Catherine and Matt don’t arrive until much later in the evening. We spend most of the next day over on Assateague, and Catherine, an artist and environmental scientist says this, as we are looking across a vast expanse of spartina with occasional hammocks supporting small stands of loblollies: “It looks like the Serengeti.”
And she’s right. You half expect to see a lion slinking through the grasses, or wildebeest stampeding across the marshlands. Instead we see the wild horses, the ponies with their salt-bloated bellies, grazing contentedly on cordgrass and black needle rush and saltwort. We even spot, among the herd, a mare and her foal.
The islands and surrounding salt marshes and bays are home to hundreds of different species of animals—amphibians, reptiles, mammals and birds galore. In the next couple hours we will see whimbrels, common terns, great blue herons, willets, along with a single green heron, and one great white egret, standing amid the spartina stabbing at the water for its dinner.
These bays and the surrounding salt marshes are a breeding ground for all the bounty of the sea, from blue crabs to summer flounder. Oysters, which have made a terrific comeback here, filter the nutrient rich waters that are created by the saltmarsh grasses.

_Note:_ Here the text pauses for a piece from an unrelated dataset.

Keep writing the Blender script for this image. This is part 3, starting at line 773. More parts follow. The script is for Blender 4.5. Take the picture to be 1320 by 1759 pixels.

Aquaculture has been practiced on Chincoteague for generations out of mind. That’s what Jenny had told me a couple years back. She had told me about Tom’s Cove Aquafarms near Black Point Landing which specializes in oysters and cherrystone clams.
“You harvest the oysters off oyster rocks and deepwater beds,” she said. “My family had a deepwater bed at Mosquito Creek and we had oyster rocks up the creek beyond the new bridge behind the island.”
They also had clam beds just across the marsh from her girlhood home. “My daddy would go out to Wallops Island in the early summer,” Jenny remembered. “We’d go out with the big scow and we’d pick up baby clams.” The clams were plentiful as coquinas in the surf. “They would roll in with the waves, little teeny clams,” she said. “And we would bring them up and dump them in the clam bed, and they would bury in and grow. That’s how we did it. We had it from the bridge to the end of the island.”
The next morning we have Sandy Point Donuts, still hot, and reminiscent in texture to those that were served at Duck Donuts, until they went belly up at Willow Lawn. We spend a good part of the day strolling along the older section of Main Street in downtown Chincoteague. It’s lined with restaurants and coffee shops and galleries and shops that sell cheap souvenirs. There’s also a beautiful municipal park flanked by the town library.
And all along this street, and many of the other major thoroughfares on the island, banners hang from street light poles honoring those who served in various branches of the armed forces. It’s no surprise that the overwhelming number of islanders who served their country were in either the Navy or the Coast Guard.
After a final seafood dinner, as we prepare for our departure in the morning, Catherine, Charles, Matt and I sit around the table and talk well into the night. Of course, we talk about the things we have seen and the people we’ve met. What we all seem to understand is that the people here—most of them, at any rate—know how delicate the balance is between human beings and the environment they inhabit. Had greed ruled on either of these islands, they would have suffered the same ghastly fate as some of the overdeveloped barrier islands along the East Coast. And what none of us can quite get is how or why anyone in his or her right mind would not comprehend this, and do everything within their power to do whatever it takes to remove plastics from every shelf in the world, and eliminate fossil fuels altogether, in favor of green energy. To do otherwise is to condemn life on Earth to certain death. And guess what? Despite the childish musings of the grotesquely well-to-do there is no other planet nearly as hospitable as the one we inhabit. It is a gift beyond reasoning that we are even here.